What follows are records. Restate all of them word for word.

[BEGIN Records for this task]

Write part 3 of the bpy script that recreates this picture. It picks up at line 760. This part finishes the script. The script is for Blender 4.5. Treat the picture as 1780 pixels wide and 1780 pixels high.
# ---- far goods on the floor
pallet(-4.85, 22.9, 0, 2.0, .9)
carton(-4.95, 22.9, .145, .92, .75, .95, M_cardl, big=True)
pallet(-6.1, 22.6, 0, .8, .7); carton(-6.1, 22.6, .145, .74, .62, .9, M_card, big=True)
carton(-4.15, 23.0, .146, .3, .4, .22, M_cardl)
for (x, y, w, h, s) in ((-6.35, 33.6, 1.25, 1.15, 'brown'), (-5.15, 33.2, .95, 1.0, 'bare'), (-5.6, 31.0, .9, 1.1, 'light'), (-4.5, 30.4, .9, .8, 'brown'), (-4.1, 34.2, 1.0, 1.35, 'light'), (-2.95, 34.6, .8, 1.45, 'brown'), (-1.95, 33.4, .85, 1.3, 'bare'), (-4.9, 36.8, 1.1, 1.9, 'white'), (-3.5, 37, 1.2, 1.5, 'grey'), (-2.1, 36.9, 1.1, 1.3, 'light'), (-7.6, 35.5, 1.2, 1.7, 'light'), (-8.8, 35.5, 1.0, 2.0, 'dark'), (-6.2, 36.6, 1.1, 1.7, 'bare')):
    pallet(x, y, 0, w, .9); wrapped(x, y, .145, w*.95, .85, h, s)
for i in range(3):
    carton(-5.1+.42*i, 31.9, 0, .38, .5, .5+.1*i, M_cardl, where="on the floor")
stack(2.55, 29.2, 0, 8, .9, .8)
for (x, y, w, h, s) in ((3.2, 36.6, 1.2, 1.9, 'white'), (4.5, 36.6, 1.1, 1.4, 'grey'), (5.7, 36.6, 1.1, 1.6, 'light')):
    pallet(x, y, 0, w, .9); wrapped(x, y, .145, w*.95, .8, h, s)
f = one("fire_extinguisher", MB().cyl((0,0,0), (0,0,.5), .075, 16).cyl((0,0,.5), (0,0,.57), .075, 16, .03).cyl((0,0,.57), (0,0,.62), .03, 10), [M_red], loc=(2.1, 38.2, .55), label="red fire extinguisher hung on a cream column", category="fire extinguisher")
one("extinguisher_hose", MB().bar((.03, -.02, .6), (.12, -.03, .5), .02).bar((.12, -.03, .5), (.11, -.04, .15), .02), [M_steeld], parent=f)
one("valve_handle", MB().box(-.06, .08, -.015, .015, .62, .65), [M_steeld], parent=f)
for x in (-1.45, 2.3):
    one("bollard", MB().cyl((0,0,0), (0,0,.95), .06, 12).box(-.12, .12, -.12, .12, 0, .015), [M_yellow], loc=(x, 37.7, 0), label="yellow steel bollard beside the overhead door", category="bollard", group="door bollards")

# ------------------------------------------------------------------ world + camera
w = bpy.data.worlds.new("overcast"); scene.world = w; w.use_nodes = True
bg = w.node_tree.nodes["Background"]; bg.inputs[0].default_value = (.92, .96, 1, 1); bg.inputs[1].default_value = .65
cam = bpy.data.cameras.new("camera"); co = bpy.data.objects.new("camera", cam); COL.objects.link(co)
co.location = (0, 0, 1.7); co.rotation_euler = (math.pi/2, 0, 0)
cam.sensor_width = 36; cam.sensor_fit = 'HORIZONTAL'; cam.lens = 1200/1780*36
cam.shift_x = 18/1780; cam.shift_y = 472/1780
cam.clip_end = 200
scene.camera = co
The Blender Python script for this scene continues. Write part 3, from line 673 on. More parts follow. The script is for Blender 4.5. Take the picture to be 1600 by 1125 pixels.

[END Records for this task]

The solution:
Write part 3 of the bpy script that recreates this picture. It picks up at line 760. This part finishes the script. The script is for Blender 4.5. Treat the picture as 1780 pixels wide and 1780 pixels high.
# ---- far goods on the floor
pallet(-4.85, 22.9, 0, 2.0, .9)
carton(-4.95, 22.9, .145, .92, .75, .95, M_cardl, big=True)
pallet(-6.1, 22.6, 0, .8, .7); carton(-6.1, 22.6, .145, .74, .62, .9, M_card, big=True)
carton(-4.15, 23.0, .146, .3, .4, .22, M_cardl)
for (x, y, w, h, s) in ((-6.35, 33.6, 1.25, 1.15, 'brown'), (-5.15, 33.2, .95, 1.0, 'bare'), (-5.6, 31.0, .9, 1.1, 'light'), (-4.5, 30.4, .9, .8, 'brown'), (-4.1, 34.2, 1.0, 1.35, 'light'), (-2.95, 34.6, .8, 1.45, 'brown'), (-1.95, 33.4, .85, 1.3, 'bare'), (-4.9, 36.8, 1.1, 1.9, 'white'), (-3.5, 37, 1.2, 1.5, 'grey'), (-2.1, 36.9, 1.1, 1.3, 'light'), (-7.6, 35.5, 1.2, 1.7, 'light'), (-8.8, 35.5, 1.0, 2.0, 'dark'), (-6.2, 36.6, 1.1, 1.7, 'bare')):
    pallet(x, y, 0, w, .9); wrapped(x, y, .145, w*.95, .85, h, s)
for i in range(3):
    carton(-5.1+.42*i, 31.9, 0, .38, .5, .5+.1*i, M_cardl, where="on the floor")
stack(2.55, 29.2, 0, 8, .9, .8)
for (x, y, w, h, s) in ((3.2, 36.6, 1.2, 1.9, 'white'), (4.5, 36.6, 1.1, 1.4, 'grey'), (5.7, 36.6, 1.1, 1.6, 'light')):
    pallet(x, y, 0, w, .9); wrapped(x, y, .145, w*.95, .8, h, s)
f = one("fire_extinguisher", MB().cyl((0,0,0), (0,0,.5), .075, 16).cyl((0,0,.5), (0,0,.57), .075, 16, .03).cyl((0,0,.57), (0,0,.62), .03, 10), [M_red], loc=(2.1, 38.2, .55), label="red fire extinguisher hung on a cream column", category="fire extinguisher")
one("extinguisher_hose", MB().bar((.03, -.02, .6), (.12, -.03, .5), .02).bar((.12, -.03, .5), (.11, -.04, .15), .02), [M_steeld], parent=f)
one("valve_handle", MB().box(-.06, .08, -.015, .015, .62, .65), [M_steeld], parent=f)
for x in (-1.45, 2.3):
    one("bollard", MB().cyl((0,0,0), (0,0,.95), .06, 12).box(-.12, .12, -.12, .12, 0, .015), [M_yellow], loc=(x, 37.7, 0), label="yellow steel bollard beside the overhead door", category="bollard", group="door bollards")

# ------------------------------------------------------------------ world + camera
w = bpy.data.worlds.new("overcast"); scene.world = w; w.use_nodes = True
bg = w.node_tree.nodes["Background"]; bg.inputs[0].default_value = (.92, .96, 1, 1); bg.inputs[1].default_value = .65
cam = bpy.data.cameras.new("camera"); co = bpy.data.objects.new("camera", cam); COL.objects.link(co)
co.location = (0, 0, 1.7); co.rotation_euler = (math.pi/2, 0, 0)
cam.sensor_width = 36; cam.sensor_fit = 'HORIZONTAL'; cam.lens = 1200/1780*36
cam.shift_x = 18/1780; cam.shift_y = 472/1780
cam.clip_end = 200
scene.camera = co
The Blender Python script for this scene continues. Write part 3, from line 673 on. More parts follow. The script is for Blender 4.5. Take the picture to be 1600 by 1125 pixels.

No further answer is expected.